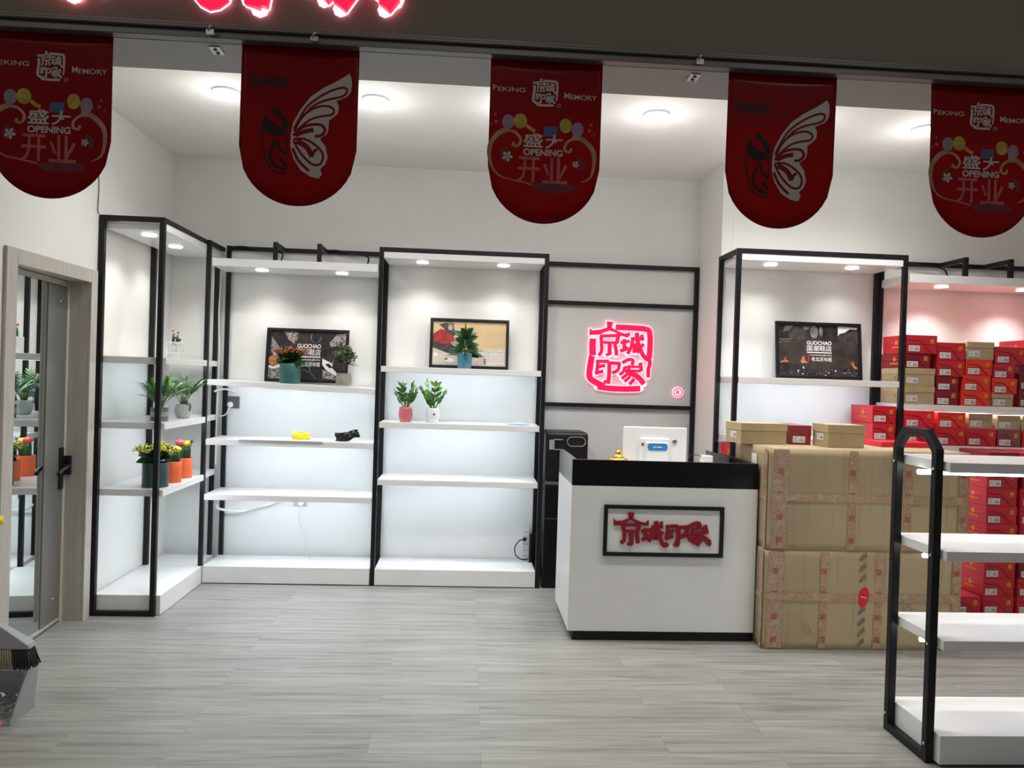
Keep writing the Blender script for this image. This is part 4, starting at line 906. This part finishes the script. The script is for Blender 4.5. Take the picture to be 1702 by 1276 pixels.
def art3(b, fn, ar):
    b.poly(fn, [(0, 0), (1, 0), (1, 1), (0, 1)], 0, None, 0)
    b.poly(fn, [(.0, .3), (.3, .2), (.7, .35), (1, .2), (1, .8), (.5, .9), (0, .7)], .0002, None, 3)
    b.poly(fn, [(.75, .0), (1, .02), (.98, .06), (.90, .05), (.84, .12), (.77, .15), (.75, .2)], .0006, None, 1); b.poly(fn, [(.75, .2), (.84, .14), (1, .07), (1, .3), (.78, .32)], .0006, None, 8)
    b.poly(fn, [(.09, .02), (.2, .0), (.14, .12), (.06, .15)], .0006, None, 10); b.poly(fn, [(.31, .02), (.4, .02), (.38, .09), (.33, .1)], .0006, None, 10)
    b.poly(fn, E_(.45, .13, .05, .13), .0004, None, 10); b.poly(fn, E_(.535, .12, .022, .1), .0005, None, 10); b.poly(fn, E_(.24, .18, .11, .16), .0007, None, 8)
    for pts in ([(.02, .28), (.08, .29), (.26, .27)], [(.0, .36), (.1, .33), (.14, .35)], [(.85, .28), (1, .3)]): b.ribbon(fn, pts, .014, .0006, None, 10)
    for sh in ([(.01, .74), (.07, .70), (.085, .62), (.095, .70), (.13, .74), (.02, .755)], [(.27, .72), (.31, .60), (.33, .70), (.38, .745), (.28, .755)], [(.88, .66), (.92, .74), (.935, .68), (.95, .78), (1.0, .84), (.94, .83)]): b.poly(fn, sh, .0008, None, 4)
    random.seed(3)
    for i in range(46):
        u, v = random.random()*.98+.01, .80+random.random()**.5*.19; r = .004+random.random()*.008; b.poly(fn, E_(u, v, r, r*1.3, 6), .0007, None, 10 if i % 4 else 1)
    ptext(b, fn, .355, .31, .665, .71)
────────
AIM OF THE EXERCISE:
Every line is to be duplicated exactly, though pictures stay out.

EXPECTED OUTPUT:
Keep writing the Blender script for this image. This is part 4, starting at line 906. This part finishes the script. The script is for Blender 4.5. Take the picture to be 1702 by 1276 pixels.
def art3(b, fn, ar):
    b.poly(fn, [(0, 0), (1, 0), (1, 1), (0, 1)], 0, None, 0)
    b.poly(fn, [(.0, .3), (.3, .2), (.7, .35), (1, .2), (1, .8), (.5, .9), (0, .7)], .0002, None, 3)
    b.poly(fn, [(.75, .0), (1, .02), (.98, .06), (.90, .05), (.84, .12), (.77, .15), (.75, .2)], .0006, None, 1); b.poly(fn, [(.75, .2), (.84, .14), (1, .07), (1, .3), (.78, .32)], .0006, None, 8)
    b.poly(fn, [(.09, .02), (.2, .0), (.14, .12), (.06, .15)], .0006, None, 10); b.poly(fn, [(.31, .02), (.4, .02), (.38, .09), (.33, .1)], .0006, None, 10)
    b.poly(fn, E_(.45, .13, .05, .13), .0004, None, 10); b.poly(fn, E_(.535, .12, .022, .1), .0005, None, 10); b.poly(fn, E_(.24, .18, .11, .16), .0007, None, 8)
    for pts in ([(.02, .28), (.08, .29), (.26, .27)], [(.0, .36), (.1, .33), (.14, .35)], [(.85, .28), (1, .3)]): b.ribbon(fn, pts, .014, .0006, None, 10)
    for sh in ([(.01, .74), (.07, .70), (.085, .62), (.095, .70), (.13, .74), (.02, .755)], [(.27, .72), (.31, .60), (.33, .70), (.38, .745), (.28, .755)], [(.88, .66), (.92, .74), (.935, .68), (.95, .78), (1.0, .84), (.94, .83)]): b.poly(fn, sh, .0008, None, 4)
    random.seed(3)
    for i in range(46):
        u, v = random.random()*.98+.01, .80+random.random()**.5*.19; r = .004+random.random()*.008; b.poly(fn, E_(u, v, r, r*1.3, 6), .0007, None, 10 if i % 4 else 1)
    ptext(b, fn, .355, .31, .665, .71)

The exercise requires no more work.